FIG. 1 - Example of appropriate set of parameters to clean NIRISS data.

If the cleaning parameters seem well located (cyan cross on the centre, sky radius outside the fringes pattern, etc.), we can apply the cleaning step to the data.

cube_cleaned = amical.select_clean_data(
    nrm_file, **clean_param, clip=True, clip_fact=0.5
)

During the cleaning step, you can decide to apply a lucky imaging selection (clip=True) to accumulate only the best frames in the cube (based on the integrated fluxes compared to the median: threshold = median(fluxes) - clip_fact * std(fluxes)).

FIG. 2 - Example of integrated flux measurement along the cube (# frames). The rejected frames are labelled by the red cross. The threshold is represented with the green dashed line.

Step 2: extract observables

The second step is the core of AMICAL: we use the Fourier sampling approach to extract the interferometric observables (visibilities and closure phases).

The whole challenge when playing with the NRM data is to find the correct position of each baseline in the Fourier transform. To do so, we implemented 4 different sampling methods (peakmethod = ('unique', 'square', 'gauss', 'fft')) to exploit information spread beyond just the u, v positions (see our SPIE 2020 reference paper for more details).

FIG. 3 - Example of NIRISS data. Left: Image plane representing the fringe pattern. Right: Fourier transform (Fourier plane).

FIG. 4 - Zoom on one Fourier peak (called splodge) showing the different sampling methods.

Based on NIRISS and SPHERE dataset analysis, we recommend using the 'fft' method (but feel free to test the other methods for your specific case!). The expected baseline locations on the detector are computed using the mask coordinates, the wavelength and the pixel size. In some cases, the mask is not perfectly aligned with the detector and so requires to be rotated (theta_detector = 0) or centrally scaled (scaling_uv = 1).

With AMICAL, the mask coordinates, the wavelengths, the pixel size and the target name are normally read from the fits file header. In case where headers are not compliant, you will need to provide the following keyword arguments: filtname, instrum and targetname.

params_ami = {
    "peakmethod": "fft",
    "maskname": "g7",  # 7 holes mask of NIRISS
}

bs = amical.extract_bs(cube_cleaned, file_t, **params_ami)

Note: Other parameters in amical.extract_bs() are rarely modified but you can check the docstrings for details (bispect.py).

The object bs stores the raw observables (bs.vis2, bs.e_vis2, bs.cp, bs.e_cp), the u-v coordinates and wavelength (bs.u, bs.v, bs.wl), the baseline lengths (bs.bl, bs.bl_cp), information relative to the used mask (bs.mask), the computed matrices and statistic (bs.matrix) and the important information (bs.infos). The mask, infos and matrix attributes also hold various data.
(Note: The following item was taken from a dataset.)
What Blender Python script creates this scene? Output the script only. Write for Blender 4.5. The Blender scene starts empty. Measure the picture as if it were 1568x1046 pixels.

print(bs.keys(), bs.mask.keys())

Step 3: calibrate V2 & CP

Closure phases and square visibilities suffer from systematic terms, caused by the wavefront fluctuations (temporal, polychromatic sources, non-zero size mask, etc.). To calibrate aperture masking data, these quantities are measured on one or several identified unresolved (or known size) calibration stars. In practice, we subtract the calibrator signal from the raw closure phases and normalize the target visibilities by the calibrator’s visibilities.

# bs_t and bs_c are the results from amical.extract_bs() on the target and
# calibrator respectively.
cal = amical.calibrate(bs_t, bs_c)

If several calibrators are available, the calibration factors are computed using a weighted average to account for variations between sources. In this case, bs_c will be a list of results from amical.extract_bs(). The extra errors induced are then quadratically added to the calibrated uncertainties.

During the calibration procedure, a second data selection can be performed to reject bad calibrator-source pairs using a sigma-clipping approach (clip=True, using a threshold value in sigma sig_thres=2).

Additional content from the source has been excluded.